Até o cargueiro KC 390, maior avião produzido no Brasil, e joia tecnológica da Defesa Brasileira, será finalizado e comercializado a partir dos EUA.
TENTATIVA DE COMPRAR ACIONISTAS
As ações despencaram, apesar do anúncio feito, também no dia 16 de janeiro, de que, dos cerca de US$ 2,6 bilhões que sobrariam, líquidos, para a Embraer, nada menos que a estratosférica quantia de US$ 1,6 bilhão seria distribuída aos acionistas a título de “dividendos extraordinários”. A magnitude desta oferta, conhecida como “dividend yield”, é sem precedentes.
Foi uma clara tentativa de “comprar” o acionista, em especial os especuladores, responsáveis pelas reações a curto prazo do mercado. Afinal, essa quantia equivale a um dividendo de mais de dois dólares por ação, ou cerca de 40% da cotação em bolsa, na época.
Entretanto, as perspectivas para a empresa são tão ruins, que a despeito desta tentativa de conferir um “prêmio” ao acionista e tentar calar o mercado, as ações entraram em nova fase de queda aguda.
Pela reação que o mercado apresentou à notícia divulgada no último dia 16/01, conclui-se que os administradores da Embraer S/A não agiram em conformidade com os propósitos da empresa. Não estavam alinhados nem com os interesses econômicos da empresa, e menos ainda com os interesses dos acionistas, ao conduzir tais negociações. Não tiveram nem a preocupação de apresentar qualquer avaliação ou estudo de impacto econômico da venda.
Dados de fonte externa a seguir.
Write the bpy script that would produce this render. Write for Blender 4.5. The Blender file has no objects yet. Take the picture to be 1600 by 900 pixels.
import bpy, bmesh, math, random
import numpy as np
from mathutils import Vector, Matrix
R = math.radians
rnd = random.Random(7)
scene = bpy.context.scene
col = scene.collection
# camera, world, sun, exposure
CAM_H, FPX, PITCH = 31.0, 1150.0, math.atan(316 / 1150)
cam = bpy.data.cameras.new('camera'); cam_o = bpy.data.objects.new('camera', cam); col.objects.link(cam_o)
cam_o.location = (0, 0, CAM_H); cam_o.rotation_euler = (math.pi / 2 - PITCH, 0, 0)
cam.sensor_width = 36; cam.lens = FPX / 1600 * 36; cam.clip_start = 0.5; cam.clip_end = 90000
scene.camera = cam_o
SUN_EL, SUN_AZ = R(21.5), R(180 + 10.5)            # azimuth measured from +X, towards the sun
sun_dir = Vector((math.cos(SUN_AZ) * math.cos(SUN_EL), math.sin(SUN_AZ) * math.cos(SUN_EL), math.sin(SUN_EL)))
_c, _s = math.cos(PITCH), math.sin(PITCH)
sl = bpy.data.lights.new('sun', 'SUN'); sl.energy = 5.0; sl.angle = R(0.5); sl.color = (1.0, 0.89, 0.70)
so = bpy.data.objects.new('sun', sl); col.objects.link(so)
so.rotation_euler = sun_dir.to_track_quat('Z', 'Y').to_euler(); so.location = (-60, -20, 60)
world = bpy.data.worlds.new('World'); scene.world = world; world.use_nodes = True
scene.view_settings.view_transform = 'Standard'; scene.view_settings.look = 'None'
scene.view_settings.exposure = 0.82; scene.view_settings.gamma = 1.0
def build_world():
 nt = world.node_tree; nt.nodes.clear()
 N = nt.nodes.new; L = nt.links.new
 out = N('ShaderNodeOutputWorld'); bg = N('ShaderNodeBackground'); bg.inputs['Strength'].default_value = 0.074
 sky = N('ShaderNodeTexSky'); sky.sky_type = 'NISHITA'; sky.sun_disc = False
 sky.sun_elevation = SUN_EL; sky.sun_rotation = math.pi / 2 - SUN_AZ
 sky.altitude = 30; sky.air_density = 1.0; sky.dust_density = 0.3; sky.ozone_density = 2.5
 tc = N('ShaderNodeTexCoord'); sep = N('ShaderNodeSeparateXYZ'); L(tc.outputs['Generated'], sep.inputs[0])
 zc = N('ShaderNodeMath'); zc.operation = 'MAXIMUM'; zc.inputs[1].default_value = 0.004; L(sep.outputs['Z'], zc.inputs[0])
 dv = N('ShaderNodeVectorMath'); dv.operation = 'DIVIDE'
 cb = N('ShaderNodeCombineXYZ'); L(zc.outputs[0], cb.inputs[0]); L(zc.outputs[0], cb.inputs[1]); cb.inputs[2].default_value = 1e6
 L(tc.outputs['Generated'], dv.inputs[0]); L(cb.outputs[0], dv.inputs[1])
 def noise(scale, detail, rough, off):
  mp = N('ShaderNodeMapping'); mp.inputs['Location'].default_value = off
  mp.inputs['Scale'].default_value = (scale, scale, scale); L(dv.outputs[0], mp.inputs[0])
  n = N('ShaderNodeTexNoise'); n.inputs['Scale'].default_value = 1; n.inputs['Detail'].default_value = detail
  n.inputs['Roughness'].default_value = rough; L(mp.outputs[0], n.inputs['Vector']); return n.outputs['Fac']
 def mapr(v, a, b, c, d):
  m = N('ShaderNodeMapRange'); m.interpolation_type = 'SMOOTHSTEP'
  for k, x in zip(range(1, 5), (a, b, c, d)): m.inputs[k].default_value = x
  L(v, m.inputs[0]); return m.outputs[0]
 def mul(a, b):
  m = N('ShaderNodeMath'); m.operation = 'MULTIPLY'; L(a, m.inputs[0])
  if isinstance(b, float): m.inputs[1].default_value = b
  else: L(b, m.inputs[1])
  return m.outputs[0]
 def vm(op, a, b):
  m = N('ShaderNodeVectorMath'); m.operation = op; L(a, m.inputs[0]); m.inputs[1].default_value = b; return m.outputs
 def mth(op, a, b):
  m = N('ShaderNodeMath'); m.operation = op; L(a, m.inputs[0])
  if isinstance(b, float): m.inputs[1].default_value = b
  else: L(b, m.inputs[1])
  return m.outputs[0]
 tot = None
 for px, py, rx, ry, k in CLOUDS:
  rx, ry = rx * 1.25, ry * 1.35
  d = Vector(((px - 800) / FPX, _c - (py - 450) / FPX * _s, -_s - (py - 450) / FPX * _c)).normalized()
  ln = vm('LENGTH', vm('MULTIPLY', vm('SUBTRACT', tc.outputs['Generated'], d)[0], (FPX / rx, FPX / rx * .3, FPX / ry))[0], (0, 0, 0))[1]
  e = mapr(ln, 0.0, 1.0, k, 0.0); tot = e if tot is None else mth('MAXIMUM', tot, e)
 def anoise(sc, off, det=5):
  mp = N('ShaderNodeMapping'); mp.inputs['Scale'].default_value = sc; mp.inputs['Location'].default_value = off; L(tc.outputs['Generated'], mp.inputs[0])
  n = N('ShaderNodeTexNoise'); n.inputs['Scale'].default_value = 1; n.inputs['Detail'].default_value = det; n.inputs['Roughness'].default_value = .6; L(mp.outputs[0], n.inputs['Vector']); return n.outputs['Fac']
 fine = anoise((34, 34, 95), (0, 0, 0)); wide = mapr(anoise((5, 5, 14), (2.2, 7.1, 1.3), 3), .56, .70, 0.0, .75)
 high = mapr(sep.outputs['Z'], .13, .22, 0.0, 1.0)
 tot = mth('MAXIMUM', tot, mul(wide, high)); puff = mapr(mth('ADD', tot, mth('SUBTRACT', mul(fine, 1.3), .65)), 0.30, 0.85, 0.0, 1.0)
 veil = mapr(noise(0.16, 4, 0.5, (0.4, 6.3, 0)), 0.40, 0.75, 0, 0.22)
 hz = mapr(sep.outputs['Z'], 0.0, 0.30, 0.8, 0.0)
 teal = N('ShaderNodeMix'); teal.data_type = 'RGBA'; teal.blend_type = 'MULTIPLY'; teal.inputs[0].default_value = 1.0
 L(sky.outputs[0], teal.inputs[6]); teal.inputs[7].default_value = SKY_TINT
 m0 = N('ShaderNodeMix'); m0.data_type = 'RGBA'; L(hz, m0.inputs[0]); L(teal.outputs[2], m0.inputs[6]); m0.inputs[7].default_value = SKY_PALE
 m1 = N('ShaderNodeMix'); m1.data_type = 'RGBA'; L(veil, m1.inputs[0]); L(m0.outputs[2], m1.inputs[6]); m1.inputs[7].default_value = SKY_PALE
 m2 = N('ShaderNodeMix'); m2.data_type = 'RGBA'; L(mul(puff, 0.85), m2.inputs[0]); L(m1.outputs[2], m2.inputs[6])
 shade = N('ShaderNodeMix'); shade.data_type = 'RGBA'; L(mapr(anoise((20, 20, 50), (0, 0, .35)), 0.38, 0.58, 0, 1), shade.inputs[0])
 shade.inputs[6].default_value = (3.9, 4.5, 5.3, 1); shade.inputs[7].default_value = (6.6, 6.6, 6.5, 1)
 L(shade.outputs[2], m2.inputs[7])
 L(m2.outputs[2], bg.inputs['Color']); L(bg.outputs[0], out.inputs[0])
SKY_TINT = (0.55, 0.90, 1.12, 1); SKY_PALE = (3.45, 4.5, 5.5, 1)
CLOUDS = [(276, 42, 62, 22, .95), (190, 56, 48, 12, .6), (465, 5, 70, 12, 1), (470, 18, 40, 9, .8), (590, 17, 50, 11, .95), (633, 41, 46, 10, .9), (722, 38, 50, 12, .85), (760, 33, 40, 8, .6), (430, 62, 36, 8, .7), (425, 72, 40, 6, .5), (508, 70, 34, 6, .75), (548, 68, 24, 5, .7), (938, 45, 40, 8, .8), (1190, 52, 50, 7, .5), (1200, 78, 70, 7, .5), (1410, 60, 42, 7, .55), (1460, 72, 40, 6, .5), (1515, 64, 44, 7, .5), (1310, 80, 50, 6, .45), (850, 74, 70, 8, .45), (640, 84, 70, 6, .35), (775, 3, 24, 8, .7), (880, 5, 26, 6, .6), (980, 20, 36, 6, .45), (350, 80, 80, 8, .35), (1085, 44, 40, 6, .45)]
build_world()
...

Basta simples análise do histórico acima para se verificar que o valor da ação jamais voltou ao patamar que possuía antes do anúncio. O valor a que chegou a ação, entretanto, após o anúncio do dia 16/01/19 e a propagação do negócio entre as Cias, chega a ser assustador.
Diversas ações na Justiça buscam suspender a negociação com a Boeing, que colocaria um ponto final em cinquenta anos de história exitosa da Embraer. As ações vão desde a contestação do desrespeito à Lei das S.A., passando pela afronta aos estatutos da empresa, até a denúncia criminal de má fé, ao se tentar passar por joint venture aquilo que é uma operação de cisão da empresa e transferência de ativos para a americana Boeing.